‘Birdman’ is best picture, big night for Redmayne
THE dark comedy “Birdman” held up a mirror to Hollywood and its struggling actors and in return received the industry’s highest recognition, the Academy Award for best picture.
Director Alejandro G. Inarritu’s story of a washed-up, former superhero actor attempting an improbable comeback on Broadway won four Oscars in its nine nominations, including best director, the second consecutive win in that category for a Mexican filmmaker.
Acclaimed for looking like one continuous shot through a Broadway theater and mixing reality with fantasy, the movie, Inarritu said, came from learning to be fearless in filmmaking.
“Fear is the condom of life. It doesn’t allow you to enjoy things,” Inarritu said.
The reward for the Fox Searchlight satire hews to an Academy tradition of awarding films that honor the entertainment industry, such as “Argo” and “The Artist” in recent years.
Britain’s Eddie Redmayne won best actor with his painstaking portrayal of physicist Stephen Hawking in “The Theory of Everything,” robbing “Birdman” lead and former superhero actor Michael Keaton of a big comeback moment.
“I am fully aware that I am a lucky, lucky man,” Redmayne said. “This Oscar belongs to all of those people around the world battling ALS.”
Each of the eight best picture nominees went home with at least one award, but it was a disappointing night for “Boyhood,” Richard Linklater’s unprecedented 12-year endeavor to depict the simple story of a boy growing up, using the same actors. It won one Oscar out of its six nods.

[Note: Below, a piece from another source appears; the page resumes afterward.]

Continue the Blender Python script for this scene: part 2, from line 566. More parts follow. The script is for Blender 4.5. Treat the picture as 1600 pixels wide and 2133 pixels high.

Wes Anderson’s colorful caper, “The Grand Budapest Hotel” proved popular among the 6,100 members of the Academy of Motion Picture Arts and Sciences who vote for the Oscars, winning four awards on its nine nominations.
“Whiplash,” the independent film about an aspiring jazz drummer and his tough mentor from young director Damien Chazelle, won three Oscars.
The only box office blockbuster among the eight, the Iraq war drama “American Sniper” from director Clint Eastwood, also fell short with one win.
First-time host Neil Patrick Harris opened the telecast with a quip: “Tonight we honor Hollywood’s best and whitest, sorry brightest.”
But the race theme resonated in a more serious way too, when Common and John Legend got a standing ovation and made many in the audience cry with their performance of “Glory” from the 1960s civil rights drama “Selma.”
It won best song, delivering the sole victory to “Selma,” the film at the center of the diversity debate sparked by the exclusion of actors of color from the four acting categories.
The nominations prompted a backlash on Twitter with the hashtag #OscarsSoWhite.
Five-time nominee Julianne Moore won best actress, also for her portrayal of an illness, as a middle-aged woman suffering Alzheimer’s in “Still Alice.”
“I read an article that said that winning an Oscar could lead to living five years longer,” said the 54-year-old Moore. “If that’s true, I’d really like to thank the Academy because my husband is younger than me.”
Patricia Arquette won best supporting actress for her role as a struggling single mother in “Boyhood” and made an appeal for equal pay and rights for women in America in her acceptance speech.
J.K. Simmons, after decades as a character actor, won the best supporting actor as a monstrous music teacher in “Whiplash.”
Poland’s “Ida” clinched best foreign-language film.